Venerdì 10 Gennaio : SantAntonio di Padova

Oh, come ammiro quella mano! Quella “mano del mio Amato, d’oro incastonato di gemme” (Ct 5,14). Quella mano al cui contatto si scioglie la lingua del muto, risorge la figlia di Giairo (Mc 7,33; 5,41) e il lebbroso è reso puro. Quella mano di cui il profeta Isaia dice: “Tutte queste cose ha fatto la mia mano!” (66,2)

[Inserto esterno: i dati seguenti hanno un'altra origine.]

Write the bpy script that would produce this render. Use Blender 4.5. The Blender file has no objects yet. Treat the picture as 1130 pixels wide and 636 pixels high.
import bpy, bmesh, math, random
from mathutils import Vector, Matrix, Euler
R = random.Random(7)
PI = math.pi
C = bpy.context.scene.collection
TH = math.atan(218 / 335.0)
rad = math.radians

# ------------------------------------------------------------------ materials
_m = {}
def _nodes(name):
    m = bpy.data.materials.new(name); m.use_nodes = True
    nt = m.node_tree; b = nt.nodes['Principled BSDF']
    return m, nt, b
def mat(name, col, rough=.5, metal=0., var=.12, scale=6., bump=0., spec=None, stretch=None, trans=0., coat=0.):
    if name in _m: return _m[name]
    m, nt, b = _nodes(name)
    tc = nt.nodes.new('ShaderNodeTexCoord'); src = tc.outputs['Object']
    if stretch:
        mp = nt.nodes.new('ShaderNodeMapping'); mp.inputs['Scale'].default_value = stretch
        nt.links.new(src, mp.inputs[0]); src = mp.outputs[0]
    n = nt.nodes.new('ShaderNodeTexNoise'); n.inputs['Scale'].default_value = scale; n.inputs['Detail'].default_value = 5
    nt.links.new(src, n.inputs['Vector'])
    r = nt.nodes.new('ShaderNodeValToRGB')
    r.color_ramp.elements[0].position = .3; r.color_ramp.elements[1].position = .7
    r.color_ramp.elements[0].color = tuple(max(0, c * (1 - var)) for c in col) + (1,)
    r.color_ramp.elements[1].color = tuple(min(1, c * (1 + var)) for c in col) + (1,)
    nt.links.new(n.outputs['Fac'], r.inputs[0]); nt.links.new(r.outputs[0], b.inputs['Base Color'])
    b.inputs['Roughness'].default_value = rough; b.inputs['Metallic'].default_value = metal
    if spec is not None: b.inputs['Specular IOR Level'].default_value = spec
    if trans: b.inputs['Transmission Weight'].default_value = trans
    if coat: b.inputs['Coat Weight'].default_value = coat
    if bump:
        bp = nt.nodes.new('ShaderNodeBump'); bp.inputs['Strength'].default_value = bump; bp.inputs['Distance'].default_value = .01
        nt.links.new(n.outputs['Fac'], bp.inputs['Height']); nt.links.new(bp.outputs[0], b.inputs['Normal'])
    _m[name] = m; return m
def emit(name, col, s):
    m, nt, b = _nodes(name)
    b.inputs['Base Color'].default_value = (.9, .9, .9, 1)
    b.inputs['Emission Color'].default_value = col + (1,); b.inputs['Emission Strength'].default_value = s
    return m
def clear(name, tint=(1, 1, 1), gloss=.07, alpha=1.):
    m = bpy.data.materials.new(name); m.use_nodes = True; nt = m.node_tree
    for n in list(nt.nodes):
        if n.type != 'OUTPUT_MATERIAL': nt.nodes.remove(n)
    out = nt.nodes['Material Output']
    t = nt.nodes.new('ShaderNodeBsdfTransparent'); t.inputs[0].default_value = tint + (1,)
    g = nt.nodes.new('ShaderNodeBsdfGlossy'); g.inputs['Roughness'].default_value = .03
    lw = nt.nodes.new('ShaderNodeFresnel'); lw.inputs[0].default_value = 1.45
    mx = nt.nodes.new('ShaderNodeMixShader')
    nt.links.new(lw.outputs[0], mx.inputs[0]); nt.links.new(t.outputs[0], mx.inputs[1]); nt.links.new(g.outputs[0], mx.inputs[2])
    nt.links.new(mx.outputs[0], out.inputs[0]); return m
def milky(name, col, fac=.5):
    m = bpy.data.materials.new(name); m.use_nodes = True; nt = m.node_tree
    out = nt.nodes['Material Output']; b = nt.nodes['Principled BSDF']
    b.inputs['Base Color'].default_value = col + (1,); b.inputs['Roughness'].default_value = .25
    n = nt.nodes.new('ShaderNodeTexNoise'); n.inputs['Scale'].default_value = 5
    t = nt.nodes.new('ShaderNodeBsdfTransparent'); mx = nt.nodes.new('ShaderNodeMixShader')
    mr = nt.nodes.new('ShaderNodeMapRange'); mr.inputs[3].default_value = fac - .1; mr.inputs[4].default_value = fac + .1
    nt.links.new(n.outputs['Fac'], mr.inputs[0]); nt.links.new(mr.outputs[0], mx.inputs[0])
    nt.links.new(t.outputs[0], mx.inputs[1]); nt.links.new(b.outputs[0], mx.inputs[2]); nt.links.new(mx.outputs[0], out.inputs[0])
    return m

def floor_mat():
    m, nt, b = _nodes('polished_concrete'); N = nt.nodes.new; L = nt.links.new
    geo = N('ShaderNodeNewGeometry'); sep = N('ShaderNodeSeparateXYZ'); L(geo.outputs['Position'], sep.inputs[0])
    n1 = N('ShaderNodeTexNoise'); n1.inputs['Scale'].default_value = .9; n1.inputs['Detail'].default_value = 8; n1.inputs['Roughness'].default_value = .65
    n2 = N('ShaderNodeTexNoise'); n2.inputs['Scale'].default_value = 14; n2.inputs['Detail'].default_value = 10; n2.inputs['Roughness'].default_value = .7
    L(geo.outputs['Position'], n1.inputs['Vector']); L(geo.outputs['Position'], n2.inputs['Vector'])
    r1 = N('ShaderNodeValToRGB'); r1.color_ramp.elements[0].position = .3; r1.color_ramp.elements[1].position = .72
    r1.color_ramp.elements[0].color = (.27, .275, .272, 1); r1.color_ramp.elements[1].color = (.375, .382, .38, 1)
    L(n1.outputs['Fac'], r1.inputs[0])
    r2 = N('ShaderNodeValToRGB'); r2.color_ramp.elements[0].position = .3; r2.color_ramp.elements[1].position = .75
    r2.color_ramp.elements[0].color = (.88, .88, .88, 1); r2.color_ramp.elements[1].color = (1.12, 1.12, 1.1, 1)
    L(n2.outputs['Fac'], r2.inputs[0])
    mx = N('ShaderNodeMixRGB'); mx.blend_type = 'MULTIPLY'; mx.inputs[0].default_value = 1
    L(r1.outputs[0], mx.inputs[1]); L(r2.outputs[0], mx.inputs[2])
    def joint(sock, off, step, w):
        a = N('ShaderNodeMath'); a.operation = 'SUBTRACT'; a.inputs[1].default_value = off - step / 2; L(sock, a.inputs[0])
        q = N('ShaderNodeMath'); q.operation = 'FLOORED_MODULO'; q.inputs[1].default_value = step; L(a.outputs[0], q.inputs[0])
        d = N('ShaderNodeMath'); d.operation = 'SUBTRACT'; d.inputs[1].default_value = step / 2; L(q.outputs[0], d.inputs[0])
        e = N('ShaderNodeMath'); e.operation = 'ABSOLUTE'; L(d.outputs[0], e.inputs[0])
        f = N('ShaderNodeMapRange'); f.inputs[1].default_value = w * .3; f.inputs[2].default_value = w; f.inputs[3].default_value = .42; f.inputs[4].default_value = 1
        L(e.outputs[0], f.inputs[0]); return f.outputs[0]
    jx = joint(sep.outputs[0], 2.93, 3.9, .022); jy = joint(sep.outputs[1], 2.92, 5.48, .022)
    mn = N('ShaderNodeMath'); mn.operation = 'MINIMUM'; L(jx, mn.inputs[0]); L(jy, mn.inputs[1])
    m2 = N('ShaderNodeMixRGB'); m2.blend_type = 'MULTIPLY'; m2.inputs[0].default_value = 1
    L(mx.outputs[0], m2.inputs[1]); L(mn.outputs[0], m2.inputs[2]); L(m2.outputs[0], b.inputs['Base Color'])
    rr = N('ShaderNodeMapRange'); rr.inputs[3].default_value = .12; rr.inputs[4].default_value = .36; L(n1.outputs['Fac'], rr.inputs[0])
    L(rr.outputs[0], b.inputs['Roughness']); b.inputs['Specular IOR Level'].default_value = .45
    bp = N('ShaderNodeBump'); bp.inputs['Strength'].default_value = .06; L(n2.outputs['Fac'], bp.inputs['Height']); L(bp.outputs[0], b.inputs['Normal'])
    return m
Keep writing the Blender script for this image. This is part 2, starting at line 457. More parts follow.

Tendere la mano è fare un dono. Oh Signore, tendi la tua mano – quella mano che il boia fisserà sulla croce. Tocca il lebbroso e fagli grazia. Tutto ciò che toccherai con la tua mano sarà purificato e guarito. “Gli toccò l’orecchio e lo guarì” dice S. Luca (22,51). Tende la mano per dare al lebbroso il dono della salute. Dice: “Lo voglio, sii guarito” e subito la lebbra scompare; “tutto ciò che vuole egli lo compie” (Sal 113B-ebr 115-, 3). In lui, non c’è distinzione fra volere e compiere.

Ora, questa istantanea guarigione Dio la opera ogni giorno nell’anima del peccatore attraverso il ministero del sacerdote. Il sacerdote ha un triplice compito: deve tendere la mano, cioè pregare per il peccatore e aver pietà di lui: deve toccarlo, consolarlo, promettergli il perdono; deve volere questo perdono e darlo con l’assoluzione. Ecco il triplice ministero pastorale che il Signore affida a Pietro quando gli dice per tre volte: “Pasci le mie pecore” (Gv 21,15ss).